| Source excerpt |

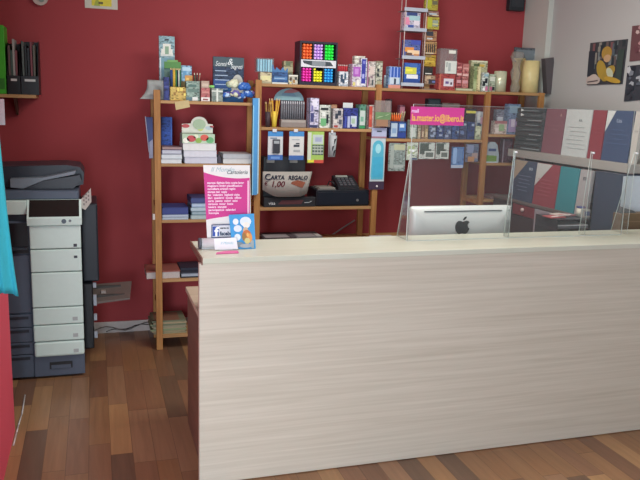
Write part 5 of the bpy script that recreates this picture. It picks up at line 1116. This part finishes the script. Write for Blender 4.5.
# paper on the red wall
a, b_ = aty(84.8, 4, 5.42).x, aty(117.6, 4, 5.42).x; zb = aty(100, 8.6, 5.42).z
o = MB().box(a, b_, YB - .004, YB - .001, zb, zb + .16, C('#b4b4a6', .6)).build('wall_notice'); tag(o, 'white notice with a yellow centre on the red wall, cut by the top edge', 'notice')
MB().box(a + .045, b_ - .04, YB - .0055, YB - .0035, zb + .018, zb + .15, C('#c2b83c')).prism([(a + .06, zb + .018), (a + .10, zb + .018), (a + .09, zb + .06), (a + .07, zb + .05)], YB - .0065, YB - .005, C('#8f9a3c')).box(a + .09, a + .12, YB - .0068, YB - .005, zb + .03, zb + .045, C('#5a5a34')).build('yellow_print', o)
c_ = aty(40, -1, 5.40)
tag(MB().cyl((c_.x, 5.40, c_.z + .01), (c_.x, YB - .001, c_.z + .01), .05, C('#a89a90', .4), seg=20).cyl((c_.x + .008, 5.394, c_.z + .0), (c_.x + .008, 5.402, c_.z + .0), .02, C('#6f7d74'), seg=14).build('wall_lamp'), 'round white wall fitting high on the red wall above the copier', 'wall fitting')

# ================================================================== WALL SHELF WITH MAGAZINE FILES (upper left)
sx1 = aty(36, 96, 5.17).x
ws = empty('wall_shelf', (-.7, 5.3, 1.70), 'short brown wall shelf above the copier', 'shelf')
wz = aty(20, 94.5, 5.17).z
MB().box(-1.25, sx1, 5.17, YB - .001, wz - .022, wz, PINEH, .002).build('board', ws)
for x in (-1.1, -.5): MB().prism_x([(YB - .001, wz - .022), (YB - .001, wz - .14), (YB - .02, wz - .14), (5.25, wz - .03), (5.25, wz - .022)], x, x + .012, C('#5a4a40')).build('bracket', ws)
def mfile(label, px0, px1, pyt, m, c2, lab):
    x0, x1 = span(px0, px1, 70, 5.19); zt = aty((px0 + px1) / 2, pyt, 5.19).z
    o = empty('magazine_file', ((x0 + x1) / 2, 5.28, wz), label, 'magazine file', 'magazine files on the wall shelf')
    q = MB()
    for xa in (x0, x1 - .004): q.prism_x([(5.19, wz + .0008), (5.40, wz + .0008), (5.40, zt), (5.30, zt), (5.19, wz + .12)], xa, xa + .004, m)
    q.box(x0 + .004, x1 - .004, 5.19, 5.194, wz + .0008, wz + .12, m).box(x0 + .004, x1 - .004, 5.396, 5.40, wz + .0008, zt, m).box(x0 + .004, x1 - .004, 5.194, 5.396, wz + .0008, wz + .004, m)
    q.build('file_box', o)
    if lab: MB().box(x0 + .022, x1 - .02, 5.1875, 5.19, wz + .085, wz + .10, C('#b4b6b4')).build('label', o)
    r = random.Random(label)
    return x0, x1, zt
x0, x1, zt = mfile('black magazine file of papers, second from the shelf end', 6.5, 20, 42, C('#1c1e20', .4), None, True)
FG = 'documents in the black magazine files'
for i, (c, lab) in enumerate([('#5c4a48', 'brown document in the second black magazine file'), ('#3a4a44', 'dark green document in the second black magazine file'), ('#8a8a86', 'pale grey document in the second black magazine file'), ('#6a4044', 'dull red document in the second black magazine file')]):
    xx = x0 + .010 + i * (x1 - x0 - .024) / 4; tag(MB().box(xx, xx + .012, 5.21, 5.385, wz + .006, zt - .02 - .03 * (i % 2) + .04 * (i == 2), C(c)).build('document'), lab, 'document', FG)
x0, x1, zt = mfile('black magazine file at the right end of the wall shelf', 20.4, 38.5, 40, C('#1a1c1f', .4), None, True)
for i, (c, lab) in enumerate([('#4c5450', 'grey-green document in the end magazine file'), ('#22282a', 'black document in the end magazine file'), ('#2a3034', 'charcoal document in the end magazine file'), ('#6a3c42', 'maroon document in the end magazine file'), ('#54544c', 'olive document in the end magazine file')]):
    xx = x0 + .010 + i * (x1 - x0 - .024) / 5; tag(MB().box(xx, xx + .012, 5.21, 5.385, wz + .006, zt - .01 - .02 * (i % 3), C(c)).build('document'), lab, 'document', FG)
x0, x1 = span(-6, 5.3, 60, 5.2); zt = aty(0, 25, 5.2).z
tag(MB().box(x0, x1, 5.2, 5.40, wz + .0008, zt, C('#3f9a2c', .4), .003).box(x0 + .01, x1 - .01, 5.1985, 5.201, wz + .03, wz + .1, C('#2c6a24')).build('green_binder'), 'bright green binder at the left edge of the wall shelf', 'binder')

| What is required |
Pictures excluded, repeat exactly the lines from the top of the material through the line with "tag(MB().cyl((c_.x, 5.40, c_.z", including both of those lines.

| Complete answer |
Write part 5 of the bpy script that recreates this picture. It picks up at line 1116. This part finishes the script. Write for Blender 4.5.
# paper on the red wall
a, b_ = aty(84.8, 4, 5.42).x, aty(117.6, 4, 5.42).x; zb = aty(100, 8.6, 5.42).z
o = MB().box(a, b_, YB - .004, YB - .001, zb, zb + .16, C('#b4b4a6', .6)).build('wall_notice'); tag(o, 'white notice with a yellow centre on the red wall, cut by the top edge', 'notice')
MB().box(a + .045, b_ - .04, YB - .0055, YB - .0035, zb + .018, zb + .15, C('#c2b83c')).prism([(a + .06, zb + .018), (a + .10, zb + .018), (a + .09, zb + .06), (a + .07, zb + .05)], YB - .0065, YB - .005, C('#8f9a3c')).box(a + .09, a + .12, YB - .0068, YB - .005, zb + .03, zb + .045, C('#5a5a34')).build('yellow_print', o)
c_ = aty(40, -1, 5.40)
tag(MB().cyl((c_.x, 5.40, c_.z + .01), (c_.x, YB - .001, c_.z + .01), .05, C('#a89a90', .4), seg=20).cyl((c_.x + .008, 5.394, c_.z + .0), (c_.x + .008, 5.402, c_.z + .0), .02, C('#6f7d74'), seg=14).build('wall_lamp'), 'round white wall fitting high on the red wall above the copier', 'wall fitting')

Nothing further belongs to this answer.